__Written request__
Quote the records that follow in full and exactly; leave out the pictures.

****************

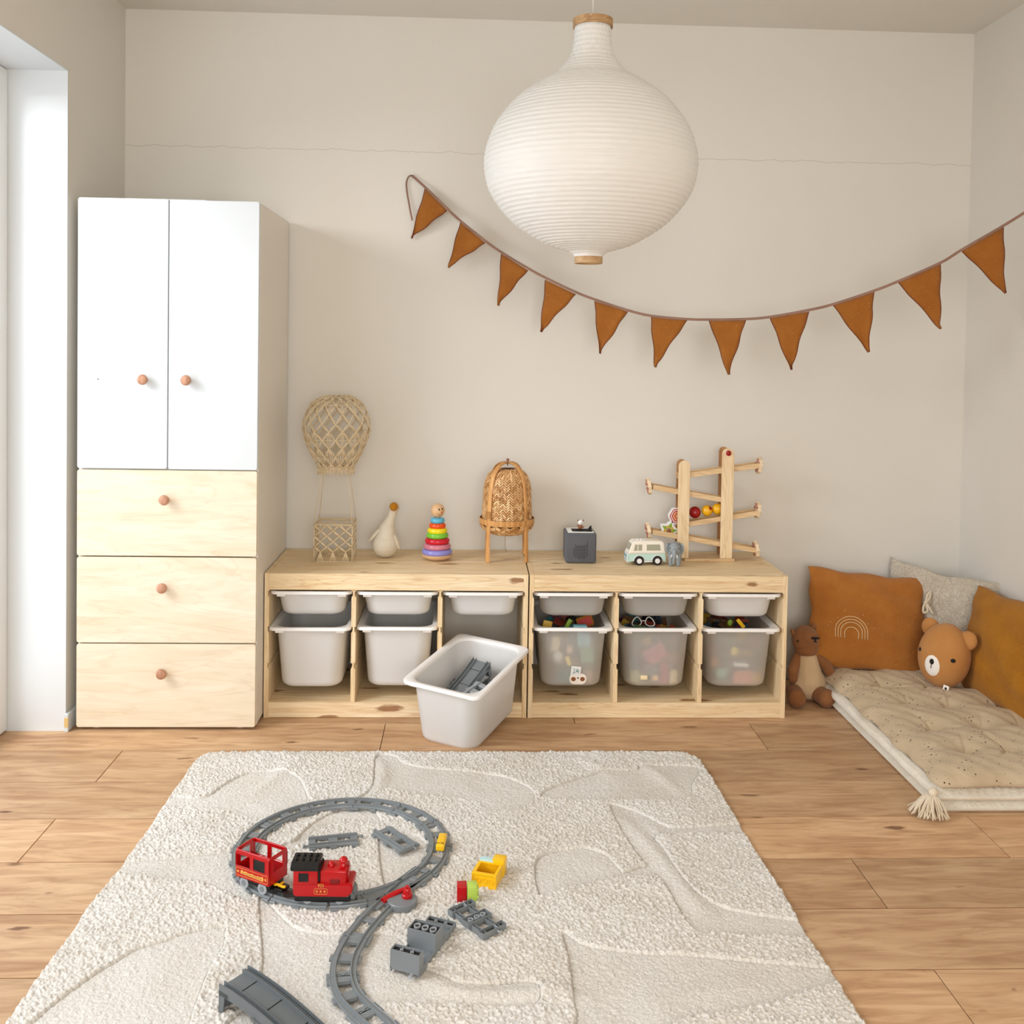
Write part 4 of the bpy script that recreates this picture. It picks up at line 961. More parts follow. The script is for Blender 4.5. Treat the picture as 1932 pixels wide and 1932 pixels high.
def ridge(pts, wd, h, side=0):
    """a soft fold in the rug along pts"""
    global Z
    P = np.array([at(a, b, .008)[:2] for a, b in pts]); P = np.array([tuple(v[:2]) for v in smoothpts([(a, b, 0) for a, b in P], 4)])
    D = np.full(X.shape, 9.0); T = np.zeros(X.shape); n = len(P)
    for i in range(n-1):
        d = P[i+1]-P[i]; l2 = d@d; t = np.clip(((X-P[i][0])*d[0]+(Y-P[i][1])*d[1])/l2, 0, 1)
        e = np.hypot(X-P[i][0]-t*d[0], Y-P[i][1]-t*d[1]); m = e < D; D = np.where(m, e, D); T = np.where(m, (i+t)/(n-1), T)
    Z = Z+.72*h*np.exp(-(D/wd)**2)*np.sin(np.pi*np.clip(T, .04, .96))**.6
ridge([(705, 1428), (722, 1450), (716, 1480), (690, 1512)], .022, .012)
ridge([(575, 1425), (545, 1450), (500, 1482), (470, 1500)], .022, .011)
ridge([(700, 1535), (620, 1545), (572, 1575), (540, 1602)], .020, .011)
ridge([(1085, 1432), (1120, 1446), (1150, 1462)], .02, .009); ridge([(1200, 1436), (1240, 1462), (1290, 1500)], .022, .010)
ridge([(1160, 1530), (1205, 1575), (1250, 1625), (1300, 1690), (1340, 1730)], .026, .014)
ridge([(1212, 1548), (1262, 1590), (1300, 1650)], .02, .007)
ridge([(800, 1842), (850, 1872), (930, 1880), (1040, 1872), (1100, 1880)], .022, .014)
ridge([(230, 1655), (330, 1672), (420, 1660), (440, 1640)], .03, .006); ridge([(360, 1870), (400, 1850), (470, 1790)], .03, .006)
ridge([(1180, 1668), (1250, 1680), (1330, 1720)], .03, .006); ridge([(1450, 1850), (1350, 1870), (1250, 1880)], .03, .005)
# keep the pile down under the edge
bx = np.minimum(np.arange(sh[0]), np.arange(sh[0])[::-1])[:, None]; by = np.arange(sh[1])[None, :]
Z = Z*np.clip(np.minimum(bx/3.0, by/3.0)+.15, 0, 1)
Z = np.maximum(Z, .0012)
V = np.stack([X, Y, Z], -1).reshape(-1, 3); nu, nv = sh
ii, jj = np.meshgrid(np.arange(nu-1), np.arange(nv-1), indexing='ij'); b0 = (ii*nv+jj).ravel()
F = np.stack([b0, b0+1, b0+nv+1, b0+nv], 1)
me = bpy.data.meshes.new('rug'); me.vertices.add(len(V)); me.vertices.foreach_set('co', V.ravel().astype(np.float32))
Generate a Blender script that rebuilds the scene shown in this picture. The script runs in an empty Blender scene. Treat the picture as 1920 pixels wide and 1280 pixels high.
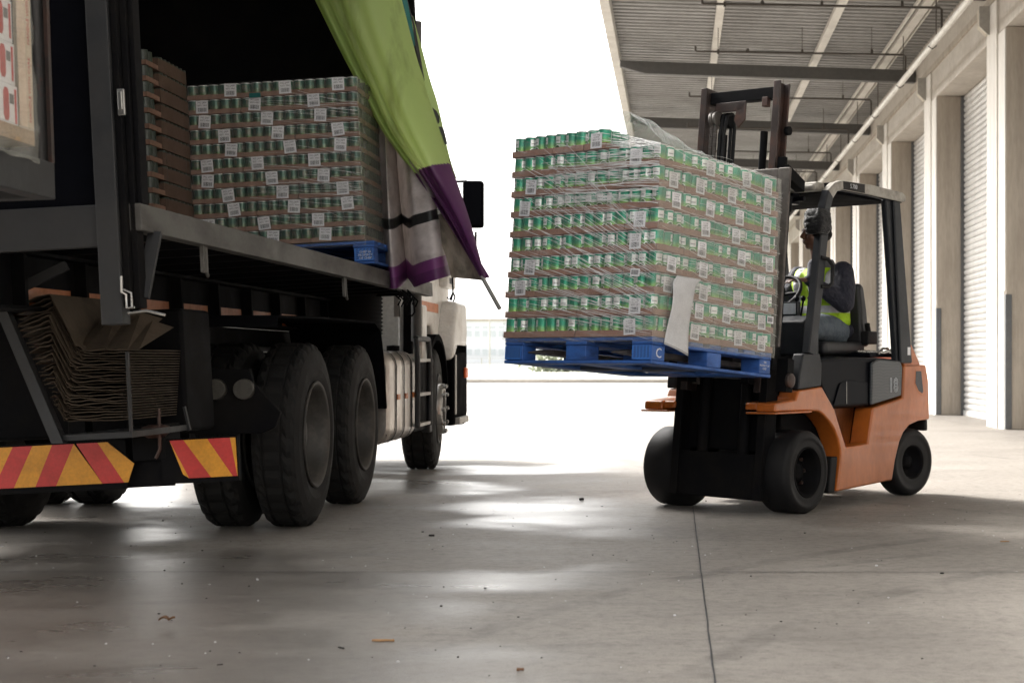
# Loading bay: a forklift lifts a wrapped pallet of green cans beside a curtain-sided truck.
import bpy, bmesh, math, random
from mathutils import Matrix, Vector
R = math.radians
CANOPY_START = 3.0  # unseen near end of the canopy, cut back so skylight reaches the load
sc = bpy.context.scene
COL = sc.collection
rnd = random.Random(7)

# ---------------------------------------------------------------- camera, sky, sun, exposure
cam = bpy.data.cameras.new('camera'); camo = bpy.data.objects.new('camera', cam); COL.objects.link(camo)
camo.location = (0, 0, 0.95); camo.rotation_euler = (R(90), 0, 0)
cam.lens = 53.4; cam.sensor_width = 36.0
cam.shift_x = -305/1920; cam.shift_y = 35/1920
cam.clip_start = 0.05; cam.clip_end = 2000
cam.dof.use_dof = True; cam.dof.focus_distance = 8.4; cam.dof.aperture_fstop = 5.0
sc.camera = camo
SUN_EL, SUN_AZ = R(40), R(-48)          # azimuth measured from +Y (ahead) towards +X
world = bpy.data.worlds.new("World"); sc.world = world; world.use_nodes = True
nt = world.node_tree; nt.nodes.clear()
sky = nt.nodes.new('ShaderNodeTexSky'); sky.sky_type = 'NISHITA'; sky.sun_disc = False
sky.sun_elevation = SUN_EL; sky.sun_rotation = SUN_AZ
sky.air_density = 1.0; sky.dust_density = 4.0; sky.ozone_density = 1.0
hsv = nt.nodes.new('ShaderNodeHueSaturation'); hsv.inputs['Saturation'].default_value = 0.12
warm = nt.nodes.new('ShaderNodeMix'); warm.data_type = 'RGBA'; warm.blend_type = 'MULTIPLY'
warm.inputs['Factor'].default_value = 1.0; warm.inputs[7].default_value = (1.0, 0.98, 0.95, 1)
bg = nt.nodes.new('ShaderNodeBackground'); bg.inputs['Strength'].default_value = 0.15
wo = nt.nodes.new('ShaderNodeOutputWorld')
nt.links.new(sky.outputs[0], hsv.inputs['Color']); nt.links.new(hsv.outputs[0], warm.inputs[6])
nt.links.new(warm.outputs[2], bg.inputs['Color']); nt.links.new(bg.outputs[0], wo.inputs[0])
sl = bpy.data.lights.new('sun', 'SUN'); sl.energy = 1.5; sl.angle = R(14); sl.color = (1, 0.96, 0.91)
so = bpy.data.objects.new('sun', sl); COL.objects.link(so)
sd = Vector((math.sin(SUN_AZ)*math.cos(SUN_EL), math.cos(SUN_AZ)*math.cos(SUN_EL), math.sin(SUN_EL)))
so.rotation_euler = sd.to_track_quat('Z', 'Y').to_euler(); so.location = (0, 0, 30)
sc.view_settings.view_transform = 'Standard'; sc.view_settings.look = 'None'
sc.view_settings.exposure = 2.15; sc.view_settings.gamma = 1.0
sc.cycles.max_bounces = 10; sc.cycles.transparent_max_bounces = 24
sc.cycles.diffuse_bounces = 5; sc.cycles.glossy_bounces = 4; sc.cycles.transmission_bounces = 4
sc.cycles.sample_clamp_indirect = 6; sc.cycles.caustics_reflective = False
sc.cycles.use_denoising = True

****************

__Written response__
Write part 4 of the bpy script that recreates this picture. It picks up at line 961. More parts follow. The script is for Blender 4.5. Treat the picture as 1932 pixels wide and 1932 pixels high.
def ridge(pts, wd, h, side=0):
    """a soft fold in the rug along pts"""
    global Z
    P = np.array([at(a, b, .008)[:2] for a, b in pts]); P = np.array([tuple(v[:2]) for v in smoothpts([(a, b, 0) for a, b in P], 4)])
    D = np.full(X.shape, 9.0); T = np.zeros(X.shape); n = len(P)
    for i in range(n-1):
        d = P[i+1]-P[i]; l2 = d@d; t = np.clip(((X-P[i][0])*d[0]+(Y-P[i][1])*d[1])/l2, 0, 1)
        e = np.hypot(X-P[i][0]-t*d[0], Y-P[i][1]-t*d[1]); m = e < D; D = np.where(m, e, D); T = np.where(m, (i+t)/(n-1), T)
    Z = Z+.72*h*np.exp(-(D/wd)**2)*np.sin(np.pi*np.clip(T, .04, .96))**.6
ridge([(705, 1428), (722, 1450), (716, 1480), (690, 1512)], .022, .012)
ridge([(575, 1425), (545, 1450), (500, 1482), (470, 1500)], .022, .011)
ridge([(700, 1535), (620, 1545), (572, 1575), (540, 1602)], .020, .011)
ridge([(1085, 1432), (1120, 1446), (1150, 1462)], .02, .009); ridge([(1200, 1436), (1240, 1462), (1290, 1500)], .022, .010)
ridge([(1160, 1530), (1205, 1575), (1250, 1625), (1300, 1690), (1340, 1730)], .026, .014)
ridge([(1212, 1548), (1262, 1590), (1300, 1650)], .02, .007)
ridge([(800, 1842), (850, 1872), (930, 1880), (1040, 1872), (1100, 1880)], .022, .014)
ridge([(230, 1655), (330, 1672), (420, 1660), (440, 1640)], .03, .006); ridge([(360, 1870), (400, 1850), (470, 1790)], .03, .006)
ridge([(1180, 1668), (1250, 1680), (1330, 1720)], .03, .006); ridge([(1450, 1850), (1350, 1870), (1250, 1880)], .03, .005)
# keep the pile down under the edge
bx = np.minimum(np.arange(sh[0]), np.arange(sh[0])[::-1])[:, None]; by = np.arange(sh[1])[None, :]
Z = Z*np.clip(np.minimum(bx/3.0, by/3.0)+.15, 0, 1)
Z = np.maximum(Z, .0012)
V = np.stack([X, Y, Z], -1).reshape(-1, 3); nu, nv = sh
ii, jj = np.meshgrid(np.arange(nu-1), np.arange(nv-1), indexing='ij'); b0 = (ii*nv+jj).ravel()
F = np.stack([b0, b0+1, b0+nv+1, b0+nv], 1)
me = bpy.data.meshes.new('rug'); me.vertices.add(len(V)); me.vertices.foreach_set('co', V.ravel().astype(np.float32))
Generate a Blender script that rebuilds the scene shown in this picture. The script runs in an empty Blender scene. Treat the picture as 1920 pixels wide and 1280 pixels high.
# Loading bay: a forklift lifts a wrapped pallet of green cans beside a curtain-sided truck.
import bpy, bmesh, math, random
from mathutils import Matrix, Vector
R = math.radians
CANOPY_START = 3.0  # unseen near end of the canopy, cut back so skylight reaches the load
sc = bpy.context.scene
COL = sc.collection
rnd = random.Random(7)

# ---------------------------------------------------------------- camera, sky, sun, exposure
cam = bpy.data.cameras.new('camera'); camo = bpy.data.objects.new('camera', cam); COL.objects.link(camo)
camo.location = (0, 0, 0.95); camo.rotation_euler = (R(90), 0, 0)
cam.lens = 53.4; cam.sensor_width = 36.0
cam.shift_x = -305/1920; cam.shift_y = 35/1920
cam.clip_start = 0.05; cam.clip_end = 2000
cam.dof.use_dof = True; cam.dof.focus_distance = 8.4; cam.dof.aperture_fstop = 5.0
sc.camera = camo
SUN_EL, SUN_AZ = R(40), R(-48)          # azimuth measured from +Y (ahead) towards +X
world = bpy.data.worlds.new("World"); sc.world = world; world.use_nodes = True
nt = world.node_tree; nt.nodes.clear()
sky = nt.nodes.new('ShaderNodeTexSky'); sky.sky_type = 'NISHITA'; sky.sun_disc = False
sky.sun_elevation = SUN_EL; sky.sun_rotation = SUN_AZ
sky.air_density = 1.0; sky.dust_density = 4.0; sky.ozone_density = 1.0
hsv = nt.nodes.new('ShaderNodeHueSaturation'); hsv.inputs['Saturation'].default_value = 0.12
warm = nt.nodes.new('ShaderNodeMix'); warm.data_type = 'RGBA'; warm.blend_type = 'MULTIPLY'
warm.inputs['Factor'].default_value = 1.0; warm.inputs[7].default_value = (1.0, 0.98, 0.95, 1)
bg = nt.nodes.new('ShaderNodeBackground'); bg.inputs['Strength'].default_value = 0.15
wo = nt.nodes.new('ShaderNodeOutputWorld')
nt.links.new(sky.outputs[0], hsv.inputs['Color']); nt.links.new(hsv.outputs[0], warm.inputs[6])
nt.links.new(warm.outputs[2], bg.inputs['Color']); nt.links.new(bg.outputs[0], wo.inputs[0])
sl = bpy.data.lights.new('sun', 'SUN'); sl.energy = 1.5; sl.angle = R(14); sl.color = (1, 0.96, 0.91)
so = bpy.data.objects.new('sun', sl); COL.objects.link(so)
sd = Vector((math.sin(SUN_AZ)*math.cos(SUN_EL), math.cos(SUN_AZ)*math.cos(SUN_EL), math.sin(SUN_EL)))
so.rotation_euler = sd.to_track_quat('Z', 'Y').to_euler(); so.location = (0, 0, 30)
sc.view_settings.view_transform = 'Standard'; sc.view_settings.look = 'None'
sc.view_settings.exposure = 2.15; sc.view_settings.gamma = 1.0
sc.cycles.max_bounces = 10; sc.cycles.transparent_max_bounces = 24
sc.cycles.diffuse_bounces = 5; sc.cycles.glossy_bounces = 4; sc.cycles.transmission_bounces = 4
sc.cycles.sample_clamp_indirect = 6; sc.cycles.caustics_reflective = False
sc.cycles.use_denoising = True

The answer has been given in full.